Resident had been told she was under-occupying her home due to panic room installed by police

01 November, 2019 — By Emily Finch

Ann Bevington of Hopkin Murray Beskine solicitors

A FINSBURY Park law firm was key to seeing the controversial “Bedroom Tax” branded as discriminatory in a “landmark decision” at the European Court of Human Rights after a six-year battle this week.

Solicitors from Hopkin Murray Beskine, based in Fonthill Road, represented a vulnerable domestic abuse victim who was told she was under-occupying her council-owned home because of a panic room that was installed for her by the police.

This meant her housing benefit was cut and she struggled to make ends meet.

The team at Hopkin Murray Beskine saw this as a “huge injustice” and took the case to the European Court of Human Rights in Strasbourg three years after the Supreme Court of the United Kingdom said there had not been any unlawful discrimination. Judges eventually ruled in the firm’s favour with a five to two majority.

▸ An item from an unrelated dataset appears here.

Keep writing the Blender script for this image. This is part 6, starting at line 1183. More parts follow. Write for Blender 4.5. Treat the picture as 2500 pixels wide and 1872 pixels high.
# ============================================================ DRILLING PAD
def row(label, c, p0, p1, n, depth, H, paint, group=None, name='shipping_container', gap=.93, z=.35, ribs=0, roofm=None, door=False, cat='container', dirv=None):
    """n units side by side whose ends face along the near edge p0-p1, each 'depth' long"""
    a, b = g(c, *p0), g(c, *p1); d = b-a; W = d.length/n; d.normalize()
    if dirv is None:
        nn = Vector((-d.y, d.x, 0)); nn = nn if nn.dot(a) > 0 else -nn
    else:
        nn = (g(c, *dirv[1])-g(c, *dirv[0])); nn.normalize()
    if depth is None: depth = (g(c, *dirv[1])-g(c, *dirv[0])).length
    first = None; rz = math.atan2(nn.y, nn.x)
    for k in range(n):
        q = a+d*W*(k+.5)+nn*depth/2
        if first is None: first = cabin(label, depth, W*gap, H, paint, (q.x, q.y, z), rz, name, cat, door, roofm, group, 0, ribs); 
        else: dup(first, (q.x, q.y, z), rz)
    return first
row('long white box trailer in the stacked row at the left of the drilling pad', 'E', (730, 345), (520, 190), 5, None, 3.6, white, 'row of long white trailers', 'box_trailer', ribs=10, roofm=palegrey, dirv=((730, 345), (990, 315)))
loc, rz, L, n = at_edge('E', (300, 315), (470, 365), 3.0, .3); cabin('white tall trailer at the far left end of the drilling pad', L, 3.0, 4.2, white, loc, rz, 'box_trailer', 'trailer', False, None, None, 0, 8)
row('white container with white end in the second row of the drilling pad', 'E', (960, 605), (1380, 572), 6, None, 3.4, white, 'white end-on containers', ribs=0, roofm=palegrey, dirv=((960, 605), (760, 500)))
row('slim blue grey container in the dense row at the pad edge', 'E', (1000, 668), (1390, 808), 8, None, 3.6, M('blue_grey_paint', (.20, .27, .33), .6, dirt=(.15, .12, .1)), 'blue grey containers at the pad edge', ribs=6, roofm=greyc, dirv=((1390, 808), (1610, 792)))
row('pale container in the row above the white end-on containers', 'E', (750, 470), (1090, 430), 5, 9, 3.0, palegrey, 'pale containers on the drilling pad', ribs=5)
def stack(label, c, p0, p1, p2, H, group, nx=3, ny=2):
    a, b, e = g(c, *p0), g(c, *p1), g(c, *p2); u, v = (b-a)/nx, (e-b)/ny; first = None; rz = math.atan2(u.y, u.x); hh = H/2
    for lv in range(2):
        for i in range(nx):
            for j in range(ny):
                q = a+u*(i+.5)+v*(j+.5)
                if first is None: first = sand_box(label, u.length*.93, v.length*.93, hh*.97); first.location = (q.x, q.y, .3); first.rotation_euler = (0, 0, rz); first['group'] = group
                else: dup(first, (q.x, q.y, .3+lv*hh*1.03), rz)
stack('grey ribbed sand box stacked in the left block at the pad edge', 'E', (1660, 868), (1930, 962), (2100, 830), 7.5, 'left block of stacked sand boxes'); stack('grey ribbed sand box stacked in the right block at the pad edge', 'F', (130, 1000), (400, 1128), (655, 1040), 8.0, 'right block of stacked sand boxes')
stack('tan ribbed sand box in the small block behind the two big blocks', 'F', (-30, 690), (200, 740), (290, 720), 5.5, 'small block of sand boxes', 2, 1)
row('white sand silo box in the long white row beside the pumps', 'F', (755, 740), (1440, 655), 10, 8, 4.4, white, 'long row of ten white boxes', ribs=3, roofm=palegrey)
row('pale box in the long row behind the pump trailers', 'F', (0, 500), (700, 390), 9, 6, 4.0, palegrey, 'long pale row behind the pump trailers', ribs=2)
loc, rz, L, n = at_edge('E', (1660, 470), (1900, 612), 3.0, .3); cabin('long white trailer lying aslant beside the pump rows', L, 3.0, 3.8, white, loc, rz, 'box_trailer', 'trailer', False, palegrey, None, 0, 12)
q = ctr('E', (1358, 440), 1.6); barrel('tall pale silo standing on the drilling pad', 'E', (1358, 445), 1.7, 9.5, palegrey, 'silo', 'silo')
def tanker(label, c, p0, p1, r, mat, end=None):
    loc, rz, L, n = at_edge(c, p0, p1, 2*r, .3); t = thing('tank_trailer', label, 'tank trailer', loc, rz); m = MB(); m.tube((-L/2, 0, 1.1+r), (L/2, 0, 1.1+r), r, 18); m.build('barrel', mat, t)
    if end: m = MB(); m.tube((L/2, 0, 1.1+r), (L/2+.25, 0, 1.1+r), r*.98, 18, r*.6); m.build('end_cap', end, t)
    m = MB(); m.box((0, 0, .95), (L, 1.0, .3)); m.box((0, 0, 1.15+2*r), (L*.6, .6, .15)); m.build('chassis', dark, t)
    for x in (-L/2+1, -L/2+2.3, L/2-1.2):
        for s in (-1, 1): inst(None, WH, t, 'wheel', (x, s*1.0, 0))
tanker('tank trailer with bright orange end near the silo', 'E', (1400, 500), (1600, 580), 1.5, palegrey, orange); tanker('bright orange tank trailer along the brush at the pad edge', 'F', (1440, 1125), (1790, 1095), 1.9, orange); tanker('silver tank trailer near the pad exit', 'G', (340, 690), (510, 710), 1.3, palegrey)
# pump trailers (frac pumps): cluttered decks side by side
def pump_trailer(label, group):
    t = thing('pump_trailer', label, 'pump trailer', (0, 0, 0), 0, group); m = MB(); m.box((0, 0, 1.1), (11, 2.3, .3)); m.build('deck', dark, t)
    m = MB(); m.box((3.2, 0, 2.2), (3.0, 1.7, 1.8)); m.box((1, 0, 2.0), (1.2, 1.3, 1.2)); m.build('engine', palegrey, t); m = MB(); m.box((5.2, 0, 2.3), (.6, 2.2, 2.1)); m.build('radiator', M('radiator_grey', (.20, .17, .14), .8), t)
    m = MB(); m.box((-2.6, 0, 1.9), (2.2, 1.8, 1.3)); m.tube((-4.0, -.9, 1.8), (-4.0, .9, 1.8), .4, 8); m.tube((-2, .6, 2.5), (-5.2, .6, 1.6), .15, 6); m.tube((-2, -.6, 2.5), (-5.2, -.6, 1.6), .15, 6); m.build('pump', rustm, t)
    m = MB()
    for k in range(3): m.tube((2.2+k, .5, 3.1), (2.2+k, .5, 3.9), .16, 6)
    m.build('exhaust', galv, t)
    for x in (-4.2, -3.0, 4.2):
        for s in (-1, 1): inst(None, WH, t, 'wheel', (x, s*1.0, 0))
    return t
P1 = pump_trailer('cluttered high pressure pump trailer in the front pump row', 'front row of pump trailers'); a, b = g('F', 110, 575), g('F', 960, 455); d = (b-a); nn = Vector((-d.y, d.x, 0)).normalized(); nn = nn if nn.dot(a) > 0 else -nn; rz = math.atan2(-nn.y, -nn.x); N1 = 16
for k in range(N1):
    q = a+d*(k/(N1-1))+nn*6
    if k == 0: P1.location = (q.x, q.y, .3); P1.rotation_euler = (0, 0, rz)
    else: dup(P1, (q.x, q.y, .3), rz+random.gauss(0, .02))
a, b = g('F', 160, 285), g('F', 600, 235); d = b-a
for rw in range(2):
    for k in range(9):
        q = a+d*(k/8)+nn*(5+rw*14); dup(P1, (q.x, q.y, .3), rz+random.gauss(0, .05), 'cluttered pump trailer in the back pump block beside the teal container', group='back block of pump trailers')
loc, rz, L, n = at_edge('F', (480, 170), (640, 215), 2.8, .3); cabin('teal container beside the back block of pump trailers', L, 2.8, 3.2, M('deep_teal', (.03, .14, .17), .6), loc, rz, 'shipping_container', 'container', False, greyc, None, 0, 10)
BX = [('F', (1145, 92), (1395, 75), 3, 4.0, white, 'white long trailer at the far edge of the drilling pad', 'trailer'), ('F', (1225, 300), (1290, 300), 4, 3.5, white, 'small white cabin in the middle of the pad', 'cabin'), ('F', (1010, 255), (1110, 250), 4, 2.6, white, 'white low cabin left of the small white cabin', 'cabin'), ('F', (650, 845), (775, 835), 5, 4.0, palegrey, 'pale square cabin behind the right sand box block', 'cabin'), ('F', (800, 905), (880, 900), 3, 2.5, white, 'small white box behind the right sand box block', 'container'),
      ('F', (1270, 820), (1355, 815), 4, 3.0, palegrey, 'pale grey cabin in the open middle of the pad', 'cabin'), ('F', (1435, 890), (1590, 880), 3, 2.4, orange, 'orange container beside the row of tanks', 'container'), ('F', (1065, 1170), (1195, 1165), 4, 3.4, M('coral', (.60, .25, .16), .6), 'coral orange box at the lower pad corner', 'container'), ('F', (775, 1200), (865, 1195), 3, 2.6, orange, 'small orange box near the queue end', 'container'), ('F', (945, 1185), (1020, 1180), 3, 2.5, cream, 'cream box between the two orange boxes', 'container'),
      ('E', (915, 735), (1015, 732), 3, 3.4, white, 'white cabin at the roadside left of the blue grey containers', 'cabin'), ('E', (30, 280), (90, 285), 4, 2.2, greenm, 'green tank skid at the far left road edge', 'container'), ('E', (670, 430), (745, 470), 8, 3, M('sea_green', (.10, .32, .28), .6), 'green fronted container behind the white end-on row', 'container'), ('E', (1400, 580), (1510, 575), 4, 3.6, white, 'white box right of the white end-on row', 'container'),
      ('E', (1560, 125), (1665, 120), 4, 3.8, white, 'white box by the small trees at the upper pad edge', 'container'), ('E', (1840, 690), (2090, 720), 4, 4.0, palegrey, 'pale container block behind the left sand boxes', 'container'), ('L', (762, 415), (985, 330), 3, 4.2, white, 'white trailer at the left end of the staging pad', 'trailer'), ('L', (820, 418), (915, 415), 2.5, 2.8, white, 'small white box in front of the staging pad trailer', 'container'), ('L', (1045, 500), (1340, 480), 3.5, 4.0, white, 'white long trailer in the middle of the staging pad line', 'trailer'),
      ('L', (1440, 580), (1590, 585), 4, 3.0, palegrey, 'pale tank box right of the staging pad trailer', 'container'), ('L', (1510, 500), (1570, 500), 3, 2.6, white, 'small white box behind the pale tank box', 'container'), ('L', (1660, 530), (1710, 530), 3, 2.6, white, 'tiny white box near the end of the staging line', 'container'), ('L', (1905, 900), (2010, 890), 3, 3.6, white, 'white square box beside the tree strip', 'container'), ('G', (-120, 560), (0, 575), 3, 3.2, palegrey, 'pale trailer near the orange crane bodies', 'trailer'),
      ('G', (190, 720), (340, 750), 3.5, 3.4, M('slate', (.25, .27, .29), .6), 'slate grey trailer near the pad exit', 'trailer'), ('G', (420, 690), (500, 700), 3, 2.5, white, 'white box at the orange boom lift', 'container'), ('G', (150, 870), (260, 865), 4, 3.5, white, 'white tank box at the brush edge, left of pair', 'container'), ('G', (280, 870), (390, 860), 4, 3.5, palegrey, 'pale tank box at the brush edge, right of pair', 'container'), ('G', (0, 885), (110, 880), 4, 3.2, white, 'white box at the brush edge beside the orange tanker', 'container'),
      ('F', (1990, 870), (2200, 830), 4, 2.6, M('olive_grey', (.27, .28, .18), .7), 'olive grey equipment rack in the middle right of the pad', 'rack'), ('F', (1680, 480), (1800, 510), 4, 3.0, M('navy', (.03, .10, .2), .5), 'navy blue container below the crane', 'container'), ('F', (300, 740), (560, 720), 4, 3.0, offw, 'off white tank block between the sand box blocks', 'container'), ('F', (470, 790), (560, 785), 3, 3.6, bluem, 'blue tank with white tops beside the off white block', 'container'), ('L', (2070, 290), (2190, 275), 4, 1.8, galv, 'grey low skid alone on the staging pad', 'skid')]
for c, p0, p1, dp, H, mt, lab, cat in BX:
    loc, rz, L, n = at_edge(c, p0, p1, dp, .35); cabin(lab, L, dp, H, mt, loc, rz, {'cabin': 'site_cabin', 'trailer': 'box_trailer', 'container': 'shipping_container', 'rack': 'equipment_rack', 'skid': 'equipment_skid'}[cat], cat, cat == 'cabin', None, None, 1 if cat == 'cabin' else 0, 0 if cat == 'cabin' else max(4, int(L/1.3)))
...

“We are delighted with the result at the European Court and it was a wonderful moment receiving a positive judgment. But it was a very collaborative process led by director Rebekah Carrier, and involving the whole firm,” said Ann Bevington, a director at Hopkin Murray Beskine.

The woman represented by Ms Bevington, known only as “A” to protect her identity, found it “essential” to pursue the case for six years.

Ms Bevington said: “She was facing the possibility of losing her home when it was adapted especially for her and her child to be safe when she was in fear of her life. She wanted the case to have an impact on her and all the other people in her situation in the country.”

There are 281 people – the majority women – affected by the bedroom tax who have “sanctuary scheme” adaptations to their homes which includes panic buttons and extra security measures.

These households were penalised after the Bedroom Tax was introduced in 2012.

The aim of the tax is to encourage people in social housing to downsize if they are under-occupying their homes.

“It was quite a challenging case,” Ms Bevington said.

“The Supreme Court had found that the discrimination in this case was justified. And the European Court of Human Rights reached a different view. But in doing so they effectively redefined the test that’s applied in these cases. And it’s about the threshold the government has to meet to justify this kind of discrimination.

“What the European Court of Human Rights found was that very weighty reasons are required and this is actually a landmark decision in terms of the effect it will have on discrimination law and other cases being brought.”

She is now calling on the government to change the law so the tax no longer applies to people in a similar situation to “A”.

The European Court of Human Rights is not an institution of the European Union and will not be affected by the UK’s planned exit from the European Union.